Hyperglobalists believe that globalisation is happening and is broadly a good thing: this is a process that is making society better. Pessimistic globalists argue that globalisation is happening but it is a negative feature of contemporary society. They believe that globalisation is largely westernization or cultural imperialism leading to a homogeneous global society, that destroys local cultures. There are also traditionalists who are unconvinced that globalisation is really happening.
Postmodernists see globalisation as a significant feature of contemporary society. This process has a significant impact on crime both because crime itself is becoming increasingly global but also because the effects of globalisation can have knock‐on effects on criminality.

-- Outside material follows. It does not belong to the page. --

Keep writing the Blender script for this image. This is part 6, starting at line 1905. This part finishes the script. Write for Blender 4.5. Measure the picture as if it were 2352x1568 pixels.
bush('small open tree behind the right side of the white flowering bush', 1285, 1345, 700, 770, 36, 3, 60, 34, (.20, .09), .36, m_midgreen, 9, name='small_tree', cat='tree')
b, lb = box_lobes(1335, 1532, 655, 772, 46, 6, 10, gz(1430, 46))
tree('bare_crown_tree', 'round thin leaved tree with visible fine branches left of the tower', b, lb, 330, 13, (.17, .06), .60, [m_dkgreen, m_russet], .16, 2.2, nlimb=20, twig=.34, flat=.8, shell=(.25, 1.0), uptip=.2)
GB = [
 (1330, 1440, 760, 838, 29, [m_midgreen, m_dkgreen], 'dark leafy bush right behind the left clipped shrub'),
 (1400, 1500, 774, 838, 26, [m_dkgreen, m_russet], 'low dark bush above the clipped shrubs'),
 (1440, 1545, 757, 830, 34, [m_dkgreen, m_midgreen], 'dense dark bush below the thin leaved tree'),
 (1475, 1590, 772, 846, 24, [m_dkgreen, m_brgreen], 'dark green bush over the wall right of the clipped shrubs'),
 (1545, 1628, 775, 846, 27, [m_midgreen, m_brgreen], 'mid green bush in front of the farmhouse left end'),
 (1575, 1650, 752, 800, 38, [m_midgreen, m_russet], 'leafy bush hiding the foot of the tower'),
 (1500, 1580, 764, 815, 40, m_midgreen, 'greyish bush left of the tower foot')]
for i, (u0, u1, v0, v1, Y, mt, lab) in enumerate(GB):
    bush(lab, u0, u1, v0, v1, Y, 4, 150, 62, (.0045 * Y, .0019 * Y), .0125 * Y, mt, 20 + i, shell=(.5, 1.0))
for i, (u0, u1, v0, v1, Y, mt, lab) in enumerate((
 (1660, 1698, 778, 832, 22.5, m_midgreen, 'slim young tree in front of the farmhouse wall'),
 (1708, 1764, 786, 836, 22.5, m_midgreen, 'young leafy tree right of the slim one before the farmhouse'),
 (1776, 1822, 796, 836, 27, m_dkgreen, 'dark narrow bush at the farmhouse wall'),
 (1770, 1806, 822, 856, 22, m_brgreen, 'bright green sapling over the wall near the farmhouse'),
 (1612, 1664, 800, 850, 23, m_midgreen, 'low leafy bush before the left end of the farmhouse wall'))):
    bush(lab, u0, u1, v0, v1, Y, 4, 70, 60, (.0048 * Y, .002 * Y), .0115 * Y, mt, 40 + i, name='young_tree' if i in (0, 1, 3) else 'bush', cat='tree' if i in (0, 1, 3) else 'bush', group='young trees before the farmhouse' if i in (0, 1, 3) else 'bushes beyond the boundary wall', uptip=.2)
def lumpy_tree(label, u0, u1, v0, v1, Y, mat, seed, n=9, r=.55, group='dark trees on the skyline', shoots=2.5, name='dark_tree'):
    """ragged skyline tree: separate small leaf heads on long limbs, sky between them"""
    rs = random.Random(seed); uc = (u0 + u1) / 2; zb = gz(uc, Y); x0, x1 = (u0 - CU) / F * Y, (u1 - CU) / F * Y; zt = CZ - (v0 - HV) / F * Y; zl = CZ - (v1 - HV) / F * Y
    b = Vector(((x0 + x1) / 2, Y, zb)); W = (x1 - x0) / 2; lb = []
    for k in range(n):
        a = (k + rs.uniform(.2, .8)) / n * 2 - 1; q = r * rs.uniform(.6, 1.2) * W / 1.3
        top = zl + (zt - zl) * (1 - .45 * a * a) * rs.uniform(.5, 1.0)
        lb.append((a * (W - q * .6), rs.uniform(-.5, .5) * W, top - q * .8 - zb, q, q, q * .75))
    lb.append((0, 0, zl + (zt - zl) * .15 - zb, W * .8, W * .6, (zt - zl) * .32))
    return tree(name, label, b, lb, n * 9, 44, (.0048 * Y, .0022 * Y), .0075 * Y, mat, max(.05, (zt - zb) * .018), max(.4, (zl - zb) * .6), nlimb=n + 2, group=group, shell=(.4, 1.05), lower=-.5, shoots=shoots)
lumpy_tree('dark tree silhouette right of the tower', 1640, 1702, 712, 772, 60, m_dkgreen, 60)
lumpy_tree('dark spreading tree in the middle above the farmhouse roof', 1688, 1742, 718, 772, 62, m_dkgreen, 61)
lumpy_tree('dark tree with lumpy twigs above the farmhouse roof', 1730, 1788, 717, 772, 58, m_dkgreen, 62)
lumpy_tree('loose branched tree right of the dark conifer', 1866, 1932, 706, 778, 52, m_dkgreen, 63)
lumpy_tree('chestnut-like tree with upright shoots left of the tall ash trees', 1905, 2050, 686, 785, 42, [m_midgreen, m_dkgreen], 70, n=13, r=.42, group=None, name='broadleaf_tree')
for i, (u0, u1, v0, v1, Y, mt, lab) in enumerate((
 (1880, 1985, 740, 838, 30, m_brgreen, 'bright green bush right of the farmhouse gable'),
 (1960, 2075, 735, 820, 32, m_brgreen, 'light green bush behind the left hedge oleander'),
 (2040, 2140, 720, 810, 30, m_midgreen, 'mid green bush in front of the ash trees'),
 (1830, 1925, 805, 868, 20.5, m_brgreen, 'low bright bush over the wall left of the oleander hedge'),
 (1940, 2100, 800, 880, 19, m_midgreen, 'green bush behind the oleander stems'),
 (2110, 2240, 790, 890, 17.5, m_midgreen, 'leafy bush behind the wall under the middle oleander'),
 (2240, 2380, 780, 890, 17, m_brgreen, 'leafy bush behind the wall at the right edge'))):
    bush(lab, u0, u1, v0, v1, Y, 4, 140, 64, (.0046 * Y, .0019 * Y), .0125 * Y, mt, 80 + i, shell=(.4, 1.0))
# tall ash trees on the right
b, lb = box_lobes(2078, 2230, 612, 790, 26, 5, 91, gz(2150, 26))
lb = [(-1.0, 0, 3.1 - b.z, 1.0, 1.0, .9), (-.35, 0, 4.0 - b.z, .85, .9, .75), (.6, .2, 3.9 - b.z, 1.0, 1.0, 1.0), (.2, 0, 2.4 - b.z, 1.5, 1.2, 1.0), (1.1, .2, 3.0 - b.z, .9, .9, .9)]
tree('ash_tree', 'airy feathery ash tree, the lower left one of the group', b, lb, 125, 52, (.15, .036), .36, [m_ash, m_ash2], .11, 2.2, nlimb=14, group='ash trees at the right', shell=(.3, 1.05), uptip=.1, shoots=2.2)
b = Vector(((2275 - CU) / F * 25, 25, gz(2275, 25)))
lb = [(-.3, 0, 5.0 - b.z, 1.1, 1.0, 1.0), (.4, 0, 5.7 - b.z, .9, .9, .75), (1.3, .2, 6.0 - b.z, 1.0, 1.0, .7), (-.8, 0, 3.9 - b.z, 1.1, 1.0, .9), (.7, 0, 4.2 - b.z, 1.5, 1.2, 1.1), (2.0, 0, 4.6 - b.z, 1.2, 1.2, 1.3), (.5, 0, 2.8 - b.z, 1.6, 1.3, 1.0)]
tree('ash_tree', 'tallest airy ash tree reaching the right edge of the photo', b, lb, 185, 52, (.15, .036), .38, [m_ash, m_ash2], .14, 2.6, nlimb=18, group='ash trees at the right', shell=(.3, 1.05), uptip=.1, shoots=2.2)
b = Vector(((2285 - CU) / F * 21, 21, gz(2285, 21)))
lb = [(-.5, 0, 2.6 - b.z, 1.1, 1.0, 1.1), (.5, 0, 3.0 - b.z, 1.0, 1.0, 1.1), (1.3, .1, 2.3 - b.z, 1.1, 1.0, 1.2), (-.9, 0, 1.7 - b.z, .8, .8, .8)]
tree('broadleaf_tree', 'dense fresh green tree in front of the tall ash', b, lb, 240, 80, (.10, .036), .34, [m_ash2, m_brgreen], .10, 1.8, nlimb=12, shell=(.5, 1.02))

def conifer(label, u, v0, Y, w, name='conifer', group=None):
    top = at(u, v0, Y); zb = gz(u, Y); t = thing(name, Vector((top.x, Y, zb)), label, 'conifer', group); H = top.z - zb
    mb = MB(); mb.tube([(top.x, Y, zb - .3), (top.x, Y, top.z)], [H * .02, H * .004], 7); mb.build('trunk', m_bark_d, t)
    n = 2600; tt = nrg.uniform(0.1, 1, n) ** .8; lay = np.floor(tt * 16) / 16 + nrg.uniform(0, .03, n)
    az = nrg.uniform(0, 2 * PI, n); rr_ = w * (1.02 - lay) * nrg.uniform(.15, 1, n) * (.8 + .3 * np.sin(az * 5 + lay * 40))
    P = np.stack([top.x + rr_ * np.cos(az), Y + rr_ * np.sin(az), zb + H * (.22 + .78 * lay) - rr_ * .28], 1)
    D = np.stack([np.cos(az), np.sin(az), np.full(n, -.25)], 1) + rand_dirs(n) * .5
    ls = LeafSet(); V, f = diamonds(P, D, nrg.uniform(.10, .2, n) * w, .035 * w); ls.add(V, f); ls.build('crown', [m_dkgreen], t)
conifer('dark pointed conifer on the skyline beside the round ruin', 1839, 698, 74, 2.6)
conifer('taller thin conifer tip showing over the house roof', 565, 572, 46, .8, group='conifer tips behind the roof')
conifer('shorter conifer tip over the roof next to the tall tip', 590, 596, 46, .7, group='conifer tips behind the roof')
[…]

Some crimes are global in nature. The infrastructure of globalisation that allows rapid international travel, communication and business, also facilitates international crime.
THE INTERNET
- Cyber‐crime
- International terrorism
- Identity theft
TRANS‐NATIONAL BUSINESS
- Tax evasion
- Money laundering
TRAVEL
- People trafficking
- Drug trafficking
- Smuggling
- International terrorism
Globalisation Causing Crime
It is argued that globalisation has led to many companies exporting their manufacturing jobs to developing countries leading to unemployment, under‐employment and deskilling in countries like the UK and the USA which, in turn, according to left realists, can lead to relative deprivation which, they suggest, is a significant cause of crime. There is certainly evidence to suggest that crime rates are high in areas of industrial decline in developed countries, such as former mining villages in the UK, or former steel towns in the USA.
While the infrastructure of globalisation has arguably facilitated international terrorism, the current wave of terrorism could also be seen, arguably as a direct reaction to globalisation. If pessimistic globalists are correct, and the USA is turning the world into a homogeneous monoculture in its own image, fundamentalist movements (including those that engage in terrorism and other international crime) can be seen as a direct product of such a development.
Evaluating Globalisation and Crime
- Many of these crimes have existed for centuries: smuggling is hardly only a feature of contemporary society. Terrorism has long
- The contemporary era is not the only time when there has been unemployment and under‐ employment in industrial areas. Left realists note that crime rates were much lower in the 1930s than in the 1980s, despite the Great Depression. They use this to justify their assertion that it is relative deprivation, rather than poverty per se, that drives crime. However, critics of left realists might counter that their evidence suggests that it is neither poverty nor relative deprivation that drives crime, but other factors such as welfare dependency and therefore is unrelated to globalisation.